Vocês estão enganados. Renovação Carismática e Deus É Dez não são nenhuma ala conservadora da Igreja, mas apenas os substitutivos ad hoc criados pela mídia com base na total ignorância do que se passa na Igreja. Não creio que haja um movimento conservador na Igreja além da “Comunhão e Libertação” de D. Luigi Giussani. Os outros movimentos são apenas espuma na superfície — uma imagem caricatural do conservadorismo, muito conveniente aos que o odeiam.

Quanto à Teologia da Libertação, não é católica nem cristã nem mesmo num sentido remoto da palavra. É uma farsa comunista, e nada mais. Leiam o livro de Ricardo de La Cierva, Las Puertas del Infierno. La Historia de la Iglesia Jamás Contada, e saberão do que estou falando.

8)    O senhor é um crítico implacável da formação universitária no Brasil atual. Considerando que a vida acadêmica esteja contaminada pela filosofia de resultados políticos, que conselhos o senhor daria para quem esteja ingressando numa universidade?

Sair dela o quanto antes ou comprar uma máscara contra gases. Há na minha homepage um texto (“Crise da universidade ou eclipse da consciência?”, http://www.olavodecarvalho.org/textos/dines2.htm) em que explico o que é, essencialmente, uma universidade. Nenhuma das instituições que atualmente ostentam esse nome atende a essa definição. Não vejo o que se possa fazer com elas. Se vocês precisam delas para obter a autorização para a prática de um ofício, então têm de agüentá-las, mais ou menos como se agüenta um parente chato que não se pode assassinar.

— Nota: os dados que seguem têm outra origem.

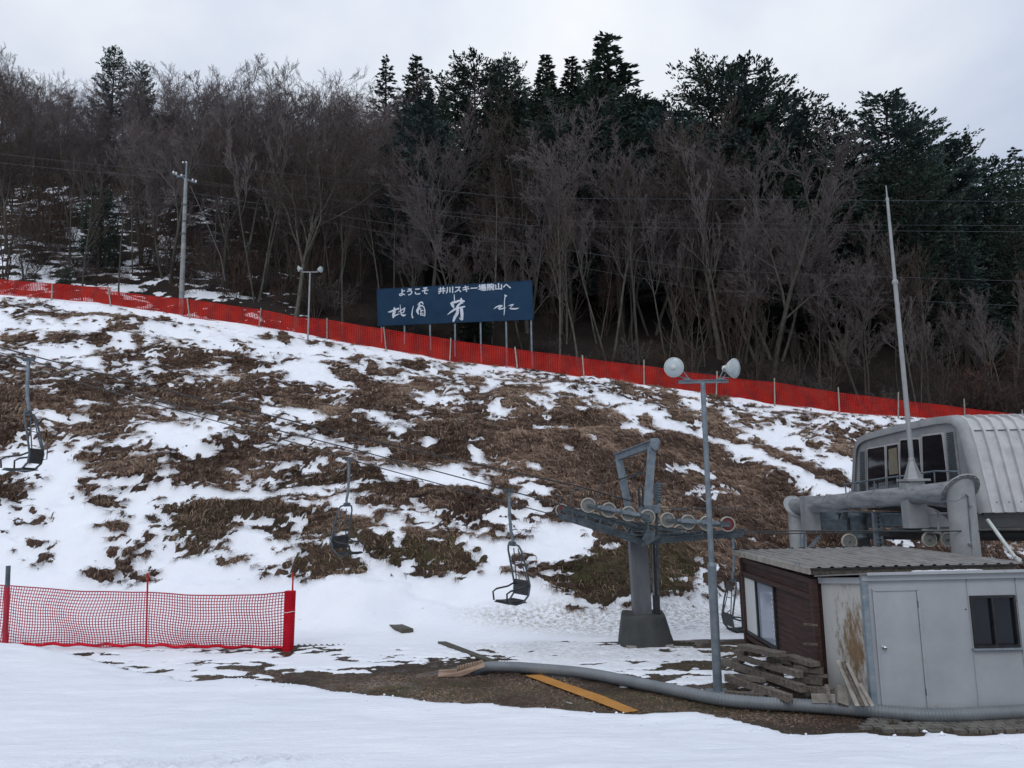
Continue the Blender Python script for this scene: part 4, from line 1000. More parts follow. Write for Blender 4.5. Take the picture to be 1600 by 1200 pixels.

9)    Sobre as eleições do próximo ano, o senhor concorda com a análise de que Lula esteja mais próximo da vitória do que das vezes anteriores? O que há de mais favorável à esquerda desta vez?

As eleições não são importantes. Em primeiro lugar, o esquema esquerdista de tomada do poder aposta basicamente na “guerra de posições”, na “ocupação de espaços” que vai dominando a mídia, o ensino, a burocracia administrativa, judiciária e policial. A eleição de um presidente é apenas o salvo-conduto para a esquerda dominante tirar a máscara e assumir nominalmente um poder que, na prática, já possui.

Em segundo lugar, o discurso dos candidatos anti-Lula é substancialmente o mesmo discurso da esquerda. Deste modo, vença quem vencer, a ideologia esquerdista sairá fortalecida. Parasitar o discurso alheio é a mais tola das táticas eleitorais: se você se elege, é como médium que incorpora o espírito do adversário.

Em terceiro lugar, FHC, orientado por Alain Touraine para uma “virada à esquerda”, deixou pronto para o seu sucessor todo um aparato fiscal, judiciário e policial que lhe permitirá estrangular rapidamente a liberdade econômica e, junto com ela, as demais liberdades. Tudo está montado para que o Brasil, um belo dia, acorde socialista sem nem saber o que é isso. Então haverá choro e ranger de dentes — como na Venezuela de Chavez –, mas será tarde para reclamar.

O que importa não é ganhar eleições. É organizar a resistência ao estrangulamento das liberdades, que, embora o público mais vasto não perceba, já é uma realidade hoje em dia.